In this episode of Living with the River, we are in conversation with Sonal Jain. Sonal is an art practitioner based out of Shillong and she is also one half of the Desire Machine Collective. She has been engaged in creating prolific bodies of work exploring the relationships between ecology, humans, and the machine- in one instance, by quite literally creating her project on a ferry, an object occupying and negotiating the space between land and water. This discussion is an attempt by me to place Sonal's work into my previously existing vocabulary and, therefore, much of the conversation circles around her encounters with the river, the meaning of collaborative work in her projects, and the negotiation of identity in the North East. But as one progresses further into the interview it will become clear that these strict measurements of the breadth and depth of her work are not sufficient and one needs a free-r vocabulary to speak about a work which negotiates so many subjects- land, water, time, space, memory, and geography, and through so many different mediums- through performance, the use of technology, through film and sound. Guest: Sonal Jain Host: Vedika Pareek, Radhika Goswami Sound: Aditya Kapoor Visuals: Pranjeevan Adhikary, Siddhanth Purkayastha
Shilpika Bordoloi is a Movement Artist who works as a performer, choreographer, director and teacher. She is the founder of Brahmaputra Cultural Foundation and runs two performance and community venues: NOI centre and Bhumi Centre in Assam. She also works as a visiting faculty at NSD, NID and other schools of dance, theatre, design and Yoga. In our conversation with her, she talks of her continuing project Katha Yatra which resulted in her performance piece 'Majuli'. She explains that the piece is a physical representation of her feelings of Majuli, the largest river island in the world situated in the Brahmaputra. The conversation is interspersed with her log book excerpts from her visit to the place for the first time as a movement artist. Ranging from indigenous preservation practices to hazards of over-development the conversation though situated in a place ties in different timelines of her life with the river.

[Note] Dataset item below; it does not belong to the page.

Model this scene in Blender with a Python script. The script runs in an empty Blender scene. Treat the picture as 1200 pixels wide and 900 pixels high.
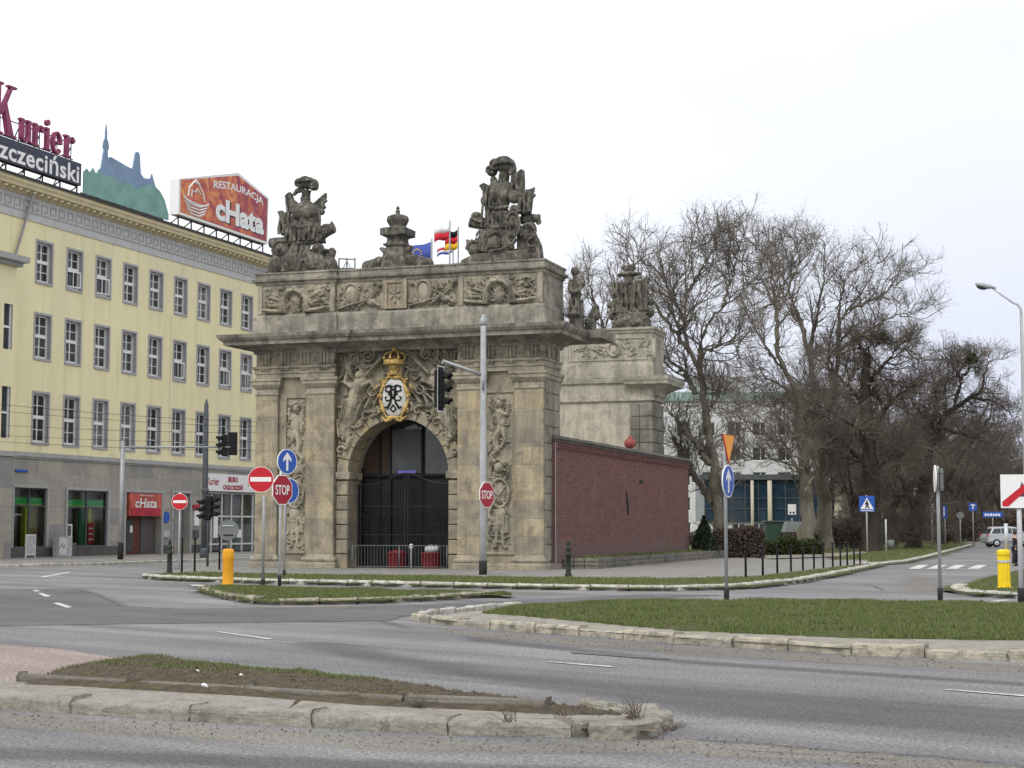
import bpy, bmesh, math, random
import numpy as np
from mathutils import Vector, Matrix
from mathutils.geometry import tessellate_polygon
R = math.radians
PI = math.pi
SC = bpy.context.scene
COL = SC.collection

# ------------------------------------------------------------------ camera
F, EYE, HORIZON = 1950.0, 1.65, 618.0          # focal length in photo pixels, eye height, horizon row
PITCH = math.atan((HORIZON - 450) / F)
cam_data = bpy.data.cameras.new('camera')
cam = bpy.data.objects.new('camera', cam_data)
COL.objects.link(cam)
cam.location = (0, 0, EYE)
cam.rotation_euler = (R(90) + PITCH, 0, 0)
cam_data.sensor_width = 36.0
cam_data.lens = F / 1200 * 36.0
cam_data.clip_start = 0.1
cam_data.clip_end = 6000
SC.camera = cam

# ------------------------------------------------------------------ sky and sun
SUN_EL, SUN_AZ = R(46), R(-150)                # sun high, behind the viewer and a little to the left
SKY_STRENGTH, SUN_STRENGTH, EXPOSURE = 0.1, 1.5, 0.2
w = bpy.data.worlds.new('World'); SC.world = w; w.use_nodes = True
nt = w.node_tree; nt.nodes.clear()
sky = nt.nodes.new('ShaderNodeTexSky'); sky.sky_type = 'NISHITA'; sky.sun_disc = False
sky.sun_elevation = SUN_EL; sky.sun_rotation = SUN_AZ
sky.dust_density = 3.0; sky.air_density = 1.0
tc = nt.nodes.new('ShaderNodeTexCoord')
ns = nt.nodes.new('ShaderNodeTexNoise'); ns.inputs['Scale'].default_value = 1.6; ns.inputs['Detail'].default_value = 4
mp = nt.nodes.new('ShaderNodeMapping'); mp.inputs['Scale'].default_value = (1, 1, 3)
rp = nt.nodes.new('ShaderNodeValToRGB')
rp.color_ramp.elements[0].position = 0.3; rp.color_ramp.elements[0].color = (9.2, 9.4, 10.0, 1)
rp.color_ramp.elements[1].position = 0.62; rp.color_ramp.elements[1].color = (12.2, 12.25, 12.4, 1)
# the cloud layer is thinner and bluer low in the east (right of the view)
dt = nt.nodes.new('ShaderNodeVectorMath'); dt.operation = 'DOT_PRODUCT'; dt.inputs[1].default_value = (0.55, 0.84, -0.85)
mr = nt.nodes.new('ShaderNodeMapRange'); mr.inputs['From Min'].default_value = 0.42; mr.inputs['From Max'].default_value = 0.98
mr.inputs['To Min'].default_value = 0.0; mr.inputs['To Max'].default_value = 1.0
blue = nt.nodes.new('ShaderNodeMix'); blue.data_type = 'RGBA'
blue.inputs[7].default_value = (6.3, 6.75, 8.3, 1)
mx = nt.nodes.new('ShaderNodeMix'); mx.data_type = 'RGBA'; mx.inputs[0].default_value = 0.92
bg = nt.nodes.new('ShaderNodeBackground'); bg.inputs['Strength'].default_value = SKY_STRENGTH
wo = nt.nodes.new('ShaderNodeOutputWorld')
L = nt.links.new
L(tc.outputs['Generated'], mp.inputs['Vector']); L(mp.outputs[0], ns.inputs['Vector']); L(ns.outputs['Fac'], rp.inputs['Fac'])
L(tc.outputs['Generated'], dt.inputs[0]); L(dt.outputs['Value'], mr.inputs['Value']); L(mr.outputs[0], blue.inputs[0])
L(rp.outputs[0], blue.inputs[6]); L(sky.outputs[0], mx.inputs[6]); L(blue.outputs[2], mx.inputs[7])
L(mx.outputs[2], bg.inputs['Color']); L(bg.outputs[0], wo.inputs['Surface'])
sl = bpy.data.lights.new('sun', 'SUN'); sl.energy = SUN_STRENGTH; sl.angle = R(20); sl.color = (1.0, 0.96, 0.89)
so = bpy.data.objects.new('sun', sl); COL.objects.link(so)
sd = Vector((math.sin(SUN_AZ) * math.cos(SUN_EL), math.cos(SUN_AZ) * math.cos(SUN_EL), math.sin(SUN_EL)))
so.rotation_euler = sd.to_track_quat('Z', 'Y').to_euler(); so.location = (0, -20, 60)
SC.view_settings.view_transform = 'Standard'; SC.view_settings.look = 'None'
SC.view_settings.gamma = 1.0; SC.view_settings.use_curve_mapping = False
SC.view_settings.exposure = EXPOSURE
SC.render.resolution_x = 1024; SC.render.resolution_y = 768

# ------------------------------------------------------------------ surveying helpers (photo pixel -> place)
def ray(x, y):
    dx = (x - 600) / F; dy = -(y - 450) / F
    return Vector((dx, math.cos(PITCH) - dy * math.sin(PITCH), math.sin(PITCH) + dy * math.cos(PITCH)))
def G(x, y, z=0.0):
    d = ray(x, y); t = (z - EYE) / d.z
    return Vector((d.x * t, d.y * t, z))
def at(x, y, Y):
    d = ray(x, y); t = Y / d.y
    return Vector((d.x * t, Y, EYE + d.z * t))
def GG(pts, z=0.0):
    return [G(p[0], p[1], p[2] if len(p) > 2 else z) for p in pts]

# ------------------------------------------------------------------ mesh helpers
class MB:
    def __init__(s): s.v = []; s.f = []; s.m = []
    def add(s, vs, fs, mi=0):
        o = len(s.v); s.v += [tuple(p) for p in vs]
        for f in fs: s.f.append([i + o for i in f]); s.m.append(mi)
        return s
    def box(s, x0, x1, y0, y1, z0, z1, mi=0):
        v = [(x0,y0,z0),(x1,y0,z0),(x1,y1,z0),(x0,y1,z0),(x0,y0,z1),(x1,y0,z1),(x1,y1,z1),(x0,y1,z1)]
        return s.add(v, [(0,3,2,1),(4,5,6,7),(0,1,5,4),(1,2,6,5),(2,3,7,6),(3,0,4,7)], mi)
    def cbox(s, x0, x1, y0, y1, z0, z1, c=0.02, mi=0):      # box with chamfered front (-y) edges
        v = [(x0,y1,z0),(x1,y1,z0),(x1,y1,z1),(x0,y1,z1),(x0,y0+c,z0),(x1,y0+c,z0),(x1,y0+c,z1),(x0,y0+c,z1),
             (x0+c,y0,z0+c),(x1-c,y0,z0+c),(x1-c,y0,z1-c),(x0+c,y0,z1-c)]
        f = [(0,3,2,1),(0,1,5,4),(1,2,6,5),(2,3,7,6),(3,0,4,7),(4,5,9,8),(5,6,10,9),(6,7,11,10),(7,4,8,11),(8,9,10,11)]
        return s.add(v, f, mi)
    def quad(s, a, b, c, d, mi=0): return s.add([a,b,c,d], [(0,1,2,3)], mi)
    def prism(s, poly, y0, y1, mi=0):                       # polygon in xz, CCW seen from -y, extruded along y
        n = len(poly)
        v = [(p[0], y0, p[1]) for p in poly] + [(p[0], y1, p[1]) for p in poly]
        tri = tessellate_polygon([[Vector((p[0], p[1], 0)) for p in poly]])
        f = []
        for t in tri:
            a, b, c = t
            ar = (poly[b][0]-poly[a][0])*(poly[c][1]-poly[a][1])-(poly[c][0]-poly[a][0])*(poly[b][1]-poly[a][1])
            if ar < 0: a, b, c = a, c, b
            f.append((a, b, c)); f.append((c+n, b+n, a+n))
        area = sum(poly[i][0]*poly[(i+1)%n][1]-poly[(i+1)%n][0]*poly[i][1] for i in range(n))
        for i in range(n):
            j = (i+1) % n
            f.append((j, i, i+n, j+n) if area > 0 else (i, j, j+n, i+n))
        return s.add(v, f, mi)
    def slab(s, poly, z0, z1, mi=0):                        # polygon in xy (list of 2d/3d), extruded in z
        n = len(poly)
        area = sum(poly[i][0]*poly[(i+1)%n][1]-poly[(i+1)%n][0]*poly[i][1] for i in range(n))
        if area < 0: poly = list(reversed(poly))
        v = [(p[0], p[1], z0) for p in poly] + [(p[0], p[1], z1) for p in poly]
        f = []
        for a, b, c in tessellate_polygon([[Vector((p[0], p[1], 0)) for p in poly]]):
            ar = (poly[b][0]-poly[a][0])*(poly[c][1]-poly[a][1])-(poly[c][0]-poly[a][0])*(poly[b][1]-poly[a][1])
            if ar < 0: a, b, c = a, c, b
            f.append((a+n, b+n, c+n)); f.append((c, b, a))
        for i in range(n):
            j = (i+1) % n; f.append((i, j, j+n, i+n))
        return s.add(v, f, mi)
    def tube(s, pts, rad, n=8, mi=0, cap=True):
        pts = [Vector(p) for p in pts]
        if not hasattr(rad, '__len__'): rad = [rad] * len(pts)
        vs = []; fs = []
        up = Vector((0, 0, 1))
        for i, p in enumerate(pts):
            t = (pts[min(i+1, len(pts)-1)] - pts[max(i-1, 0)]).normalized()
            a = t.cross(up)
            if a.length < 0.05: a = t.cross(Vector((0, 1, 0)))
            a.normalize(); b = t.cross(a)
            for k in range(n):
                q = 2*PI*k/n
                vs.append(p + (a*math.cos(q) + b*math.sin(q)) * rad[i])
        for i in range(len(pts)-1):
            for k in range(n):
                l = (k+1) % n
                fs.append((i*n+k, (i+1)*n+k, (i+1)*n+l, i*n+l))
        if cap:
            fs.append(tuple(range(n))); fs.append(tuple(reversed(range((len(pts)-1)*n, len(pts)*n))))
        return s.add(vs, fs, mi)
    def lathe(s, prof, c=(0,0,0), n=20, mi=0, phase=0.0):   # (r, z) from bottom to top
        vs = []; fs = []
        for r, z in prof:
            for k in range(n):
                q = 2*PI*k/n + phase
                vs.append((c[0]+r*math.cos(q), c[1]+r*math.sin(q), c[2]+z))
        for i in range(len(prof)-1):
            for k in range(n):
                l = (k+1) % n
                fs.append((i*n+k, i*n+l, (i+1)*n+l, (i+1)*n+k))
        fs.append(tuple(reversed(range(n)))); fs.append(tuple(range((len(prof)-1)*n, len(prof)*n)))
        return s.add(vs, fs, mi)
    def ell(s, c, r, rot=0.0, n=14, m=9, mi=0):             # ellipsoid, rot about y
        vs = []; fs = []
        ca, sa = math.cos(rot), math.sin(rot)
        for i in range(m+1):
            th = PI*i/m
            for k in range(n):
                q = 2*PI*k/n
                x, y, z = r[0]*math.sin(th)*math.cos(q), r[1]*math.sin(th)*math.sin(q), r[2]*math.cos(th)
                vs.append((c[0]+x*ca+z*sa, c[1]+y, c[2]-x*sa+z*ca))
        for i in range(m):
            for k in range(n):
                l = (k+1) % n
                fs.append((i*n+k, (i+1)*n+k, (i+1)*n+l, i*n+l))
        return s.add(vs, fs, mi)
    def rings(s, poly, prof, mi=0, top=True, bottom=True):  # moulding: closed plan polygon (CCW) offset by prof[(off, z)]
        n = len(poly); vs = []
        P2 = [Vector((p[0], p[1])) for p in poly]
        nrm = []
        for i in range(n):
            e = (P2[(i+1) % n] - P2[i]).normalized(); nrm.append(Vector((e.y, -e.x)))
        mit = []
        for i in range(n):
            a, b = nrm[i-1], nrm[i]
            mit.append((a + b) / max(0.2, 1 + a.dot(b)))
        for off, z in prof:
            for i in range(n):
                q = P2[i] + mit[i] * off; vs.append((q.x, q.y, z))
        fs = []
        for k in range(len(prof)-1):
            for i in range(n):
                j = (i+1) % n
                fs.append((k*n+i, k*n+j, (k+1)*n+j, (k+1)*n+i))
        if top: fs.append(tuple(range((len(prof)-1)*n, len(prof)*n)))
        if bottom: fs.append(tuple(reversed(range(n))))
        return s.add(vs, fs, mi)
    def build(s, name, mats, parent=None, smooth=False, bevel=0.0, loc=None, rotz=None):
        me = bpy.data.meshes.new(name)
        me.from_pydata(s.v, [], s.f)
        if not isinstance(mats, (list, tuple)): mats = [mats]
        for m in mats: me.materials.append(m)
        if len(mats) > 1: me.polygons.foreach_set('material_index', s.m)
        if smooth: me.polygons.foreach_set('use_smooth', [True]*len(me.polygons))
        me.update()
        o = bpy.data.objects.new(name, me); COL.objects.link(o)
        if parent: o.parent = parent
        if loc is not None: o.location = loc
        if rotz is not None: o.rotation_euler = (0, 0, rotz)
        if bevel:
            b = o.modifiers.new('bevel', 'BEVEL'); b.width = bevel; b.segments = 2; b.limit_method = 'ANGLE'; b.angle_limit = R(40)
        return o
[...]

Char refers to the shifting river islands in the Brahmaputra river, and chapori refers to the constantly eroding riverbank as the Brahmaputra and its tributaries change their course owing to annual flooding. Natural calamities aren't the only threat facing the people of the char-chapori areas, they also live in dread of finding their names excluded from the National Register of Citizens that is being finalized since 2016. In our conversation Poet and Phd Scholar Shalim Hussain we explore what it means to be a Miya Poet who is deeply invested in preserving and reviving the status of the Bengal-origin Assamese Muslims—a people referred to as Miyas in Assam. He takes us through his childhood experiences of living along the river, what inspired him to write his first poem and the philosophical vestiges of the same. We discuss the movement behind Miya poetry and its importance and impact in the current times and end the conversation with what his memories of the river are. The conversation is sprinkled with interesting anecdotes from his life, and his poetry which allows us to take a peak at the workings of his mind more closely.

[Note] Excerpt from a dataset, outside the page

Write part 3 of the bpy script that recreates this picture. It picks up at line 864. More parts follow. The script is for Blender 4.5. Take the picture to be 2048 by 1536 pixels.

We are in conversation with Mirza Zulfiqur Rahman. Currently, he is a Visiting Research Associate at the Institute of Chinese Studies (ICS) and holds a PhD in Development Studies from the Indian Institute of Technology (IIT) in Guwahati. He specialises on border studies in Northeast India and transboundary water sharing and management issues between China, India, and Bangladesh, and is deeply committed to grassroots based alternative community work and development models. In this episode, Mirza speaks to us about his experience as a researcher on this frontier river, and the associated challenges of this work. He speaks to us about, what he calls, a riparian responsibility of the government as well as citizens who live next to this river to cause minimal harm to the water body. We talk about the catastrophic nature of floods in the region and the role that human intervention has played in it, and finally, his vision for an interdisciplinary future of research on this meandering river. Through this conversation we also uncover, in some ways, the pull of the river and what made Mirza start and continue this work on the Brahmaputra.

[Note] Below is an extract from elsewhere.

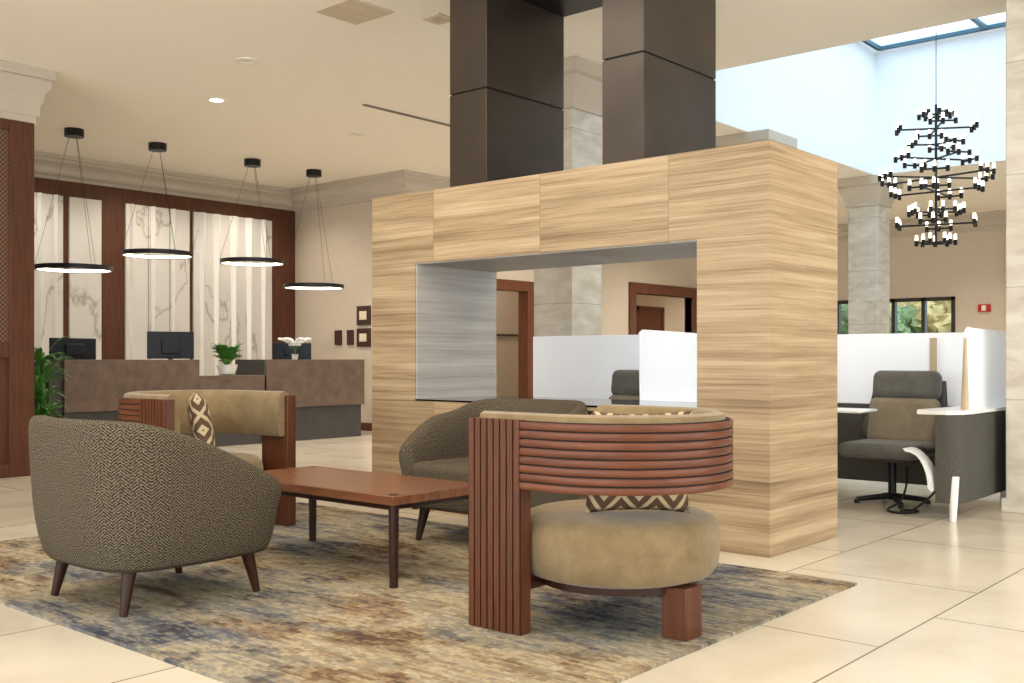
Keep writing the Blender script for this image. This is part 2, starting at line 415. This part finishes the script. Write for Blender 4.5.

Living with the River is an audio podcast through which we want to bring the image of the river with our storytelling and conversations and give a sense of the vastness of the river and the lives of the communities that have settled along its bank. The possibility of nurture and destruction both lie within the river and the people it affects. We seek to provide the means to our audience, who have never seen the Brahmaputra and who live lives far removed from the communities that this river nurtures, to have the means to access these communities, their ways of life, and the meaning attached to this river. The constant presence of the river shapes the sensibilities of the people who interact with it, and very concretely affects their understanding of time and space. Activities and festivals are dependent on and tip toe around the river's own plans. We seek to have conversations with people who have centered their scholarships and work on the Brahmaputra. We seek to find mediums of understanding and explaining the life around the river in a manner and through a medium which is accessible to an audience that is linguistically and physically removed from the region. It also aims to provide people from this region an engaging way of interacting with the river and its many tales.